DATASET ROWS:
======

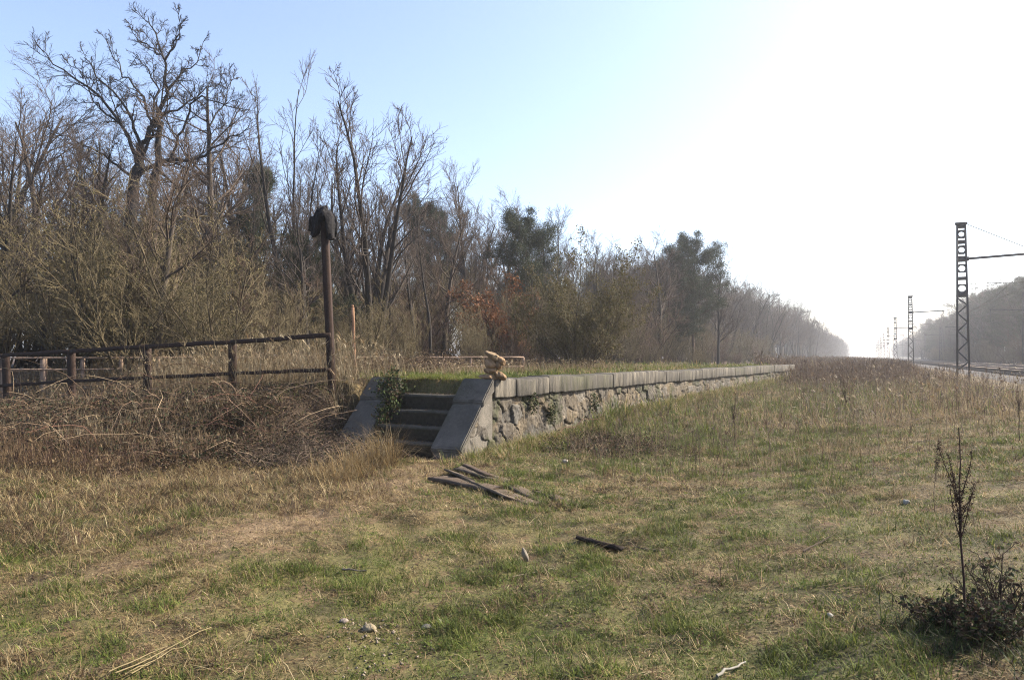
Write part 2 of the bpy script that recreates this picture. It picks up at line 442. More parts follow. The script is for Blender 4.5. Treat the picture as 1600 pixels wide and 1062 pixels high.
def leaf_cloud(rng, centers, spread, n, size, cols, flat=0.0):
    """small triangles scattered round centres"""
    c = centers[rng.randint(len(centers), size=n)] + rng.normal(size=(n, 3)) * spread
    a_ = rng.normal(size=(n, 3)); a_ /= np.linalg.norm(a_, axis=1, keepdims=True)
    b_ = rng.normal(size=(n, 3)); b_ -= a_ * (a_ * b_).sum(1, keepdims=True); b_ /= np.linalg.norm(b_, axis=1, keepdims=True)
    s = size * rng.uniform(0.6, 1.4, (n, 1))
    up = np.cross(a_, b_)
    V = np.stack([c, c + a_ * s * 0.5 + b_ * s * 0.3 + up * s * 0.12, c + a_ * s, c + a_ * s * 0.5 - b_ * s * 0.3 + up * s * 0.12], 1).reshape(-1, 3)
    i4 = np.arange(n)[:, None] * 4; tr = np.concatenate([i4 + [0, 1, 2], i4 + [0, 2, 3]], 1).reshape(-1, 3)
    K = np.array(cols)[rng.randint(len(cols), size=n)] * rng.uniform(0.7, 1.3, (n, 1))
    return V, tr, np.repeat(K, 4, axis=0)


def needle_tufts(rng, tips, dirs, per, ln_, wd, cols):
    n = len(tips) * per
    t = np.repeat(tips, per, axis=0); d = np.repeat(dirs, per, axis=0)
    a_ = d * 0.6 + rng.normal(size=(n, 3)) * 0.75 + [0, 0, 0.25]; a_ /= np.linalg.norm(a_, axis=1, keepdims=True)
    b_ = np.cross(a_, rng.normal(size=(n, 3))); b_ /= np.linalg.norm(b_, axis=1, keepdims=True)
    base = t + rng.normal(size=(n, 3)) * ln_ * [1.0, 1.0, 0.6]
    L = ln_ * rng.uniform(0.6, 1.3, (n, 1))
    V = np.stack([base - b_ * wd / 2, base + b_ * wd / 2, base + a_ * L], 1).reshape(-1, 3)
    K = np.repeat(np.array(cols)[rng.randint(len(cols), size=len(tips))], per, axis=0) * rng.uniform(0.75, 1.25, (n, 1))
    return V, np.arange(n * 3).reshape(-1, 3), np.repeat(K, 3, axis=0)

def pine(name, seed, h=11.0, f0=0.35, n1=26, wide=0.30, per=46, cols=((0.05, 0.065, 0.03), (0.065, 0.085, 0.038), (0.085, 0.10, 0.045))):
    rng = np.random.RandomState(seed); root = empty(name)
    tr = [path(rng, np.array([0, 0, -0.3]), np.array([0, 0, 1.0]), h, 12, 0.03, 0.04)]; rr_ = [0.17 * np.linspace(1, 0.1, 12)]
    b1, r1 = [], []
    P = tr[0]
    for i in range(n1):
        f = f0 + (0.98 - f0) * (i + rng.rand()) / n1; x = f * 11; j = min(int(x), 10); w = x - j
        p = P[j] * (1 - w) + P[j + 1] * w
        az = rng.rand() * 6.28; g = (f - f0) / (1 - f0)
        L = h * wide * (0.35 + 0.65 * math.sin(min(1, (1 - g) * 1.15 + 0.08) * math.pi * 0.62)) * rng.uniform(0.6, 1.15)
        d = np.array([math.cos(az), math.sin(az), 0.15 + 0.6 * g])
        b1.append(path(rng, p, d / np.linalg.norm(d), L, 7, 0.10, 0.06)); r1.append(np.linspace(0.045, 0.012, 7))
    b2, r2 = spawn(rng, b1, r1, 9, 0.15, 0.50, 0.8, 5, 0.14, 0.08, 0.6, 0.008, 0.5)
    tips = []; dirs = []
    for b in b2:
        for k in (1, 2, 3, 4):
            tips.append(b[k]); dirs.append(b[k] - b[k - 1])
    for b in b1: tips.append(b[-1]); dirs.append(b[-1] - b[-2])
    dirs = np.array(dirs); dirs /= np.linalg.norm(dirs, axis=1, keepdims=True)
    V, t, K = needle_tufts(rng, np.array(tips), dirs, per, 0.19, 0.034, cols)
    branches_mesh('trunk', [(tr, rr_, 8), (b1, r1, 4), (b2, r2, 3)], M_bark, root, [(0.12, 0.075, 0.05)])
    mesh_np('crown', V, t, None, K, M_needle, root)
    return root

def shrub(name, seed, h=3.5, stems=14, spread=0.45, n1=8, n2=7, n3=4, tw=0.004, cols=((0.13, 0.10, 0.06), (0.2, 0.155, 0.085), (0.25, 0.2, 0.11)), leaves=0, lcols=None, lsize=0.05, trunkname='stems'):
    rng = np.random.RandomState(seed); root = empty(name)
    tr, rr_ = [], []
    for k in range(stems):
        az = rng.rand() * 6.28; tilt = spread * rng.uniform(0.1, 1.2)
        d = np.array([math.cos(az) * math.sin(tilt), math.sin(az) * math.sin(tilt), math.cos(tilt)])
        p0 = np.array([math.cos(az), math.sin(az), 0]) * 0.35 * min(1, h / 1.8) * rng.rand() + np.array([0, 0, -0.15 * min(1, h / 1.8)])
        tr.append(path(rng, p0, d, h * rng.uniform(0.6, 1.05), 9, 0.08, 0.03)); rr_.append(np.linspace(0.028, 0.006, 9) * min(1, h / 1.8))
    b1, r1 = spawn(rng, tr, rr_, n1, 0.12, 0.38, 0.6, 6, 0.12, 0.07, 0.6, tw * 1.6, 0.4)
    b2, r2 = spawn(rng, b1, r1, n2, 0.1, 0.45, 0.6, 4, 0.15, 0.06, 0.7, tw * 1.2, 0.5)
    lv = [(b1, r1, 3), (b2, r2, 3)]; ends = b2
    if n3:
        b3, r3 = spawn(rng, b2, r2, n3, 0.1, 0.5, 0.6, 3, 0.18, 0.05, 0.8, tw, 0.6); lv.append((b3, r3, 3)); ends = b3
    branches_mesh(trunkname, [(tr, rr_, 5)], M_bark, root, [cols[0]])
    branches_mesh('crown', lv, M_twig, root, [cols[1], cols[2]])
    if leaves:
        cen = np.array([b[-1] for b in ends])
        V, t, K = leaf_cloud(rng, cen, 0.06 * min(1, h / 1.8), leaves, lsize, lcols)
        mesh_np('foliage', V, t, None, K, M_leaf, root)
    return root

def place(o, x, y, rz=None, scale=1.0, label=None, group=None, cat=None, zoff=0.0, lean=None):
    o.location = (float(x), float(y), float(H(x, y)) + zoff)
    o.rotation_euler = (0 if lean is None else lean[0], 0 if lean is None else lean[1], R.rand() * 6.28 if rz is None else rz)
    if np.isscalar(scale): scale = (scale,) * 3
    o.scale = scale
    tag(o, label, cat, group)
    return o

# ---- the tall bare tree with its own traced limbs
def hero():
    D0 = 28.0; rng = np.random.RandomState(5)
    base = at(212, 560, D0); base[2] = H(base[0], base[1])
    root = empty('bare_tree', base, 0, 'tallest bare tree with wide dark forked crown rising above the woods left of the post', 'tree')
    def limb(pts, r0, r1, dd):
        P = np.array([at(px, py, D0 + dd * (i / (len(pts) - 1)) ** 1.2) for i, (px, py) in enumerate(pts)])
        # resample smooth
        m = len(P) * 2 + 1; f = np.linspace(0, len(P) - 1, m)
        Q = np.stack([np.interp(f, np.arange(len(P)), P[:, k]) for k in range(3)], 1)
        Q[1:-1] += rng.normal(size=(m - 2, 3)) * 0.05
        return Q - base, np.linspace(r0, r1, m)
    T1 = limb([(203, 575), (204, 450), (205, 330), (212, 281), (217, 250), (219, 225)], 0.26, 0.15, 0)
    T2 = limb([(232, 575), (236, 450), (238, 340), (240, 290), (245, 240), (252, 190)], 0.22, 0.10, 0.8)
    L = [limb([(219, 225), (237, 200), (250, 181), (259, 144), (258, 94), (244, 56), (231, 25)], 0.13, 0.02, 0.5),
         limb([(212, 281), (237, 259), (269, 250), (300, 250), (325, 240), (350, 219), (387, 200)], 0.12, 0.02, -1.5),
         limb([(217, 250), (203, 219), (184, 190), (156, 150), (119, 125), (91, 103), (56, 70)], 0.10, 0.018, 1.0),
         limb([(269, 250), (276, 222), (287, 194), (300, 160), (318, 153), (350, 162), (390, 172)], 0.07, 0.018, -1),
         limb([(219, 225), (207, 195), (200, 169), (175, 140), (147, 112), (131, 90)], 0.08, 0.02, -1.2),
         limb([(237, 200), (232, 180), (225, 156), (208, 130), (190, 115), (184, 94), (166, 60)], 0.07, 0.015, 1.6),
         limb([(258, 94), (268, 75), (272, 62), (280, 40), (281, 15)], 0.05, 0.012, -0.8),
         limb([(250, 181), (272, 176), (290, 160), (310, 148), (330, 135), (345, 128)], 0.06, 0.015, 1.5),
         limb([(259, 144), (275, 125), (290, 108), (310, 100), (318, 65)], 0.06, 0.012, 0.8),
         limb([(325, 240), (326, 205), (336, 180), (352, 160), (358, 128), (372, 122)], 0.05, 0.012, 1.2),
         limb([(258, 94), (240, 80), (228, 70), (212, 60), (208, 38)], 0.045, 0.012, 1.2),
         limb([(184, 190), (160, 175), (148, 160), (136, 130), (128, 115), (100, 90)], 0.05, 0.012, -1.2),
         limb([(217, 250), (228, 225), (240, 205), (243, 175), (247, 140), (236, 120), (225, 100), (212, 85)], 0.08, 0.014, -1.0),
         limb([(212, 281), (190, 262), (165, 245), (140, 232), (110, 215), (75, 205)], 0.07, 0.014, -1.5)]
    lp = [l[0] for l in L]; lr = [l[1] for l in L]
    b1, r1 = spawn(rng, lp, [r * 0.8 for r in lr], 13, 0.15, 0.24, 0.75, 7, 0.16, 0.07, 0.5, 0.014, 0.4)
    b2, r2 = spawn(rng, b1, r1, 6, 0.15, 0.5, 0.65, 5, 0.2, 0.06, 0.6, 0.009, 0.5)
    b3, r3 = spawn(rng, b2, r2, 7, 0.1, 0.6, 0.6, 4, 0.2, 0.05, 0.7, 0.0065, 0.6)
    branches_mesh('trunk', [([T1[0], T2[0]], [T1[1], T2[1]], 10)], M_bark, root, [(0.045, 0.04, 0.038)])
    branches_mesh('limbs', [(lp, [r * 0.8 for r in lr], 7)], M_bark, root, [(0.045, 0.04, 0.038)])
    branches_mesh('crown', [(b1, r1, 4), (b2, r2, 3), (b3, r3, 3)], M_twig, root, [(0.06, 0.05, 0.046)])
hero()

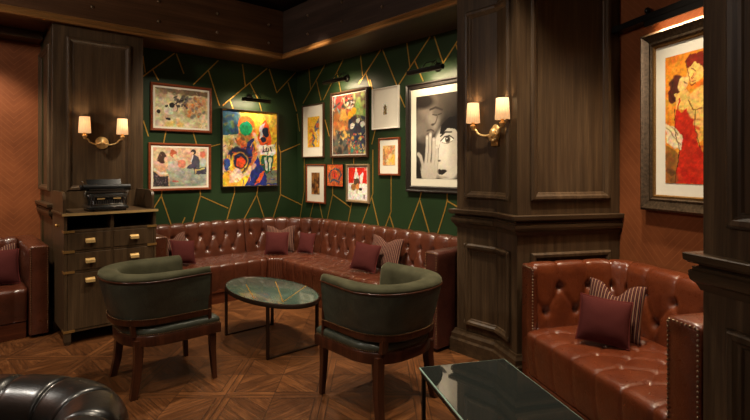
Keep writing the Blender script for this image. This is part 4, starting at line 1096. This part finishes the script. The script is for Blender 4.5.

======

WHAT TO PRODUCE: Your task is to reproduce the entries above word for word, from the first line through the line with "return V, tr, np.repeat(K, 4, axis=0)", and please leave out any pictures.

OUTPUT FOR THIS TASK:
Write part 2 of the bpy script that recreates this picture. It picks up at line 442. More parts follow. The script is for Blender 4.5. Treat the picture as 1600 pixels wide and 1062 pixels high.
def leaf_cloud(rng, centers, spread, n, size, cols, flat=0.0):
    """small triangles scattered round centres"""
    c = centers[rng.randint(len(centers), size=n)] + rng.normal(size=(n, 3)) * spread
    a_ = rng.normal(size=(n, 3)); a_ /= np.linalg.norm(a_, axis=1, keepdims=True)
    b_ = rng.normal(size=(n, 3)); b_ -= a_ * (a_ * b_).sum(1, keepdims=True); b_ /= np.linalg.norm(b_, axis=1, keepdims=True)
    s = size * rng.uniform(0.6, 1.4, (n, 1))
    up = np.cross(a_, b_)
    V = np.stack([c, c + a_ * s * 0.5 + b_ * s * 0.3 + up * s * 0.12, c + a_ * s, c + a_ * s * 0.5 - b_ * s * 0.3 + up * s * 0.12], 1).reshape(-1, 3)
    i4 = np.arange(n)[:, None] * 4; tr = np.concatenate([i4 + [0, 1, 2], i4 + [0, 2, 3]], 1).reshape(-1, 3)
    K = np.array(cols)[rng.randint(len(cols), size=n)] * rng.uniform(0.7, 1.3, (n, 1))
    return V, tr, np.repeat(K, 4, axis=0)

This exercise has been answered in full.